Gamay was actually grown throughout all of Burgundy until 1395 when the Duke of Burgundy banished it south, making room for Pinot Noir to inhabit all of the “superior” hillsides of Burgundy proper. This was good news for Gamay as it produces a much better wine in the granitic soils of Beaujolais, compared with the limestone escarpments of the Côte d’Or.

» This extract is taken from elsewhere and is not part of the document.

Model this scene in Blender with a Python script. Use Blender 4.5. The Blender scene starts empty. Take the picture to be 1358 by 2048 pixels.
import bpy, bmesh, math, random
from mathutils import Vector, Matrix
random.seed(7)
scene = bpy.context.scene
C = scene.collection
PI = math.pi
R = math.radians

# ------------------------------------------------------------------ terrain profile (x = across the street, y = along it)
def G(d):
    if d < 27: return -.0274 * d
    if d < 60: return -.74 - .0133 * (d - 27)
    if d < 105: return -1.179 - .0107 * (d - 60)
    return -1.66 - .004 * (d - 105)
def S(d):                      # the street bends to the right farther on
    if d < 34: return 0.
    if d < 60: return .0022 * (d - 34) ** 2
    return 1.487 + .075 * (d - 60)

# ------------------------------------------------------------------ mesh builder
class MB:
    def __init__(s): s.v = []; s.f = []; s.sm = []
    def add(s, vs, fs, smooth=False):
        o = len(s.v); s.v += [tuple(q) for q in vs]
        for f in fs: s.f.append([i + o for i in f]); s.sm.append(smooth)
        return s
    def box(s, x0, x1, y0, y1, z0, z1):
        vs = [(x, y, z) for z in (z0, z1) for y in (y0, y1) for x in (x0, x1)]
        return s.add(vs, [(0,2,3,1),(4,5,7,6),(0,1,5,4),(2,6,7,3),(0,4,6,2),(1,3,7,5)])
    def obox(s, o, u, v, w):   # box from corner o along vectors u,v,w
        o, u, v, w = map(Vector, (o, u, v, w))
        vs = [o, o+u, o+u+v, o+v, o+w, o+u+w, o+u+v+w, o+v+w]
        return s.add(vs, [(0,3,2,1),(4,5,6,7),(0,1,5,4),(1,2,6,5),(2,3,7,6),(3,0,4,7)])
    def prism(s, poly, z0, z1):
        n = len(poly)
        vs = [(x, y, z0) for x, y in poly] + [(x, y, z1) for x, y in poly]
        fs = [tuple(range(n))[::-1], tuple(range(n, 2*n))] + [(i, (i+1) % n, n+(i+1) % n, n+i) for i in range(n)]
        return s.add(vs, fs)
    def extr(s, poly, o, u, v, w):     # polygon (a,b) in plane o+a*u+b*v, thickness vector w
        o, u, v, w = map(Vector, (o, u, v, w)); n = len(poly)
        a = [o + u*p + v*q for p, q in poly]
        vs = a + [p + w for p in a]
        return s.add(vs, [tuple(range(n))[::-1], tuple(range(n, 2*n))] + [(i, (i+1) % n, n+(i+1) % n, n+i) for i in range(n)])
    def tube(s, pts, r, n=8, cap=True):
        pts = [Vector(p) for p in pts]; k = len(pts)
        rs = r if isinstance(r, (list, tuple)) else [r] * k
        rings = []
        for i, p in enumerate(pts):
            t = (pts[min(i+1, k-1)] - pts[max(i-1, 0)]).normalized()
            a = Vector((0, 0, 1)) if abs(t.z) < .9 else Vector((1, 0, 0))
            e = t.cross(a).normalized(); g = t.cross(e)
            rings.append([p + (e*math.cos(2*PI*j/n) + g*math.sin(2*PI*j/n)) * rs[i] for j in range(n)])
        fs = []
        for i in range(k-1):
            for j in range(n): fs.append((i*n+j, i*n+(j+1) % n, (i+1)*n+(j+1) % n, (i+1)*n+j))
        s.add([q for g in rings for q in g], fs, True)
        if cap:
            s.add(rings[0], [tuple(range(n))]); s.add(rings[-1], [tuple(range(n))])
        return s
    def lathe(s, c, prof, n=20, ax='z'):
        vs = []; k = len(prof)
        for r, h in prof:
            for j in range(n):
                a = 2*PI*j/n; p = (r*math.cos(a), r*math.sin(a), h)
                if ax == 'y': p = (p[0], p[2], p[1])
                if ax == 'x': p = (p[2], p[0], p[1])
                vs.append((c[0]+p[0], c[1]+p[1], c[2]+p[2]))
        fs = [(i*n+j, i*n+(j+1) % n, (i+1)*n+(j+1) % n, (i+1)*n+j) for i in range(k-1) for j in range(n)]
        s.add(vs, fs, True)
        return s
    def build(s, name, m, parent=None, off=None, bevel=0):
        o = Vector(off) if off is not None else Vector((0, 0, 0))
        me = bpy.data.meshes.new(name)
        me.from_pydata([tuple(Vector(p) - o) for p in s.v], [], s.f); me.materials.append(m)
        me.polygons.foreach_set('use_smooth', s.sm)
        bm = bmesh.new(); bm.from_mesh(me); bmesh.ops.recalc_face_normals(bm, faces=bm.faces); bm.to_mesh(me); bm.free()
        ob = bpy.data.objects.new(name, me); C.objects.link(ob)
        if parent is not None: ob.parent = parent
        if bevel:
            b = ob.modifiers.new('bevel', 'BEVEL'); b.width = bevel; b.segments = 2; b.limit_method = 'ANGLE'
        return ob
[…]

Four styles of Beaujolais wines exist. The simplest, and one that has regrettably given the region a subpar reputation, is Beaujolais Nouveau. This is the Beaujolais wine that is made using carbonic maceration (a quick fermentation that results in sweet aromas) and is released on the third Thursday of November in the same year as harvest. It's meant to drink young and is flirty, fruity and fun. The rest of Beaujolais is where the serious wines are found. Aside from the wines simply labelled, Beaujolais, there are the Beaujolais-Villages wines, which must come from the hilly northern part of the region, and offer reasonable values with some gems among them. The superior sections are the cru vineyards coming from ten distinct communes: St-Amour, Juliénas, Chénas, Moulin-à-Vent, Fleurie, Chiroubles, Morgon, Regnié, Brouilly, and Côte de Brouilly. Any cru Beajolais will have its commune name prominent on the label.